Kerala'ya Kochi'den veda ettik. Kerala'nın ticari başkenti güzel bir final oldu bizim için. Kochi tarihte birçok Avrupa ülkesinin kolonisi ve ticaret limanı olmuş. Şehir dünyanın baharat duraklarından biriymiş yüzyıllarca. Kochi'yle özdeşleşmiş bir diğer şeyse Çin tipi balık ağları... Bu ağlar limanın sembolü olmuş. 1350-1450 yılları arasında bölgeye getirilen ağlarla, balıkçılar hala balık tutmaya devam ediyorlar. Tik ağaçları ve bambu çubukları kullanılan, mekanik bir kaldıraçla denize bırakılan gerilmiş balık ağları, denizden hızla çekilerek oluşturulan düzenekle çalışıyor. Ekonomiye katkıları dışında, kıyı şeridine bambaşka bir hava kattıklarını da söylemek mümkün ayrıca.

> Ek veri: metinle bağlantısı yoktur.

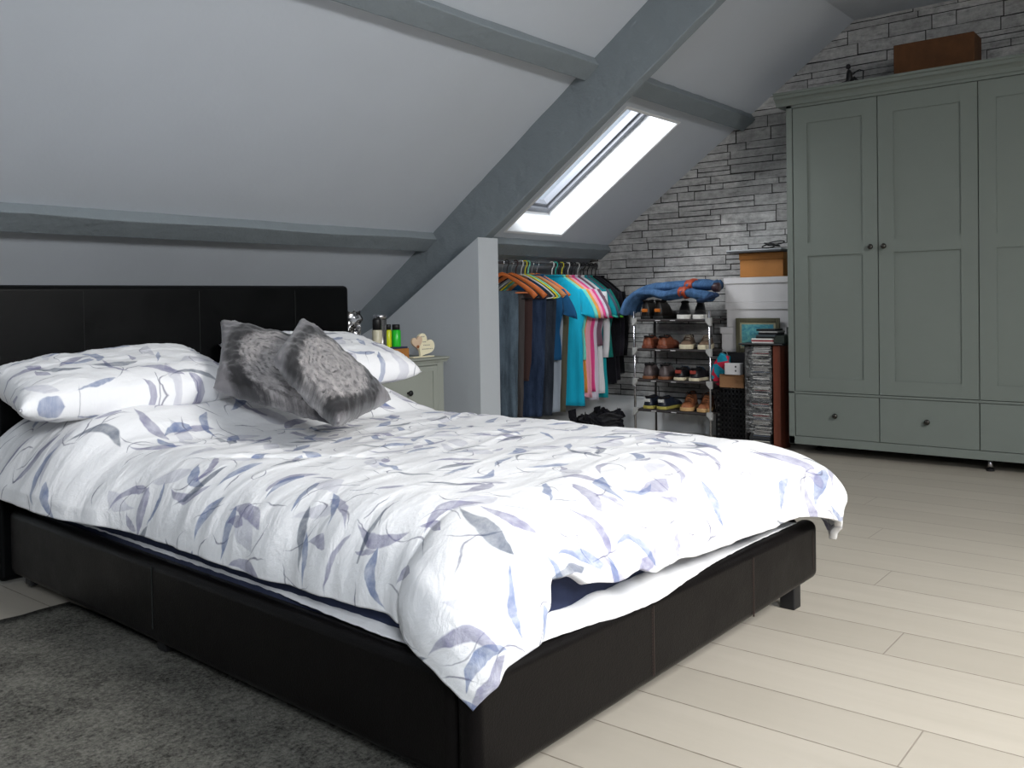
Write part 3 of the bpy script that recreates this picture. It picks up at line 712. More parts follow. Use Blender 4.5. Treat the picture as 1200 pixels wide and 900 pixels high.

Şu ana kadar gördüğüm en ilginç çamaşırhane Kochi'de. Aileler kirli çamaşırlarını toplayıp getiriyorlar çamaşırhaneye. Önce çamaşırlar yıkanıyor; elle... ancak yoğun bir şekilde dövülerek. Asılıp kurutuluyor, ardından da ütüleniyor. Bu size gayet sıradan bir durum gibi gelse de, şehirdeki tüm çamaşırların oraya geldiğini karışmadan da sahiplerine ulaştığını söyleyelim. Ayrıca hala kömürlü ütüler de kullanılan ütüler arasında var... Benim kuşağım için nostaljik bir eşya olan bu ütüleri, belki de bu fotoğraflara bakıp ilk kez görecekler olacak aranızda.

Günbatımı bir başka güzel

Uzun bir yolculuktan sonra sahilde dinlenip, sükunetle gün batımı fotoğrafları çekebileceğiniz harika bir kasaba Kovalam. Minik bir balıkçı köyünden, popüler bir sahil kasabasına dönüşmüş. Alçak dalgaları, sakin ve huzurlu ortamı sebebiyle turistler tarafından çok seviliyor. Sahildeki 3 plajdan en güzeli, Deniz Feneri Plajı... Günün ve gecenin her saatinde rahatlıkla denize girebileceğiniz gibi, sahilde oturup yerli halkı seyredip, biraz da olsa farklı bir kültürü anlamaya çalışmak mümkün. Sahilde Hintli alileler genelde geleneksel kıyafetleriyle, ailecek yüzüyorlar. Farklı bir deniz kültürü var, bizim alışkanlıklarımıza pek benzemiyor.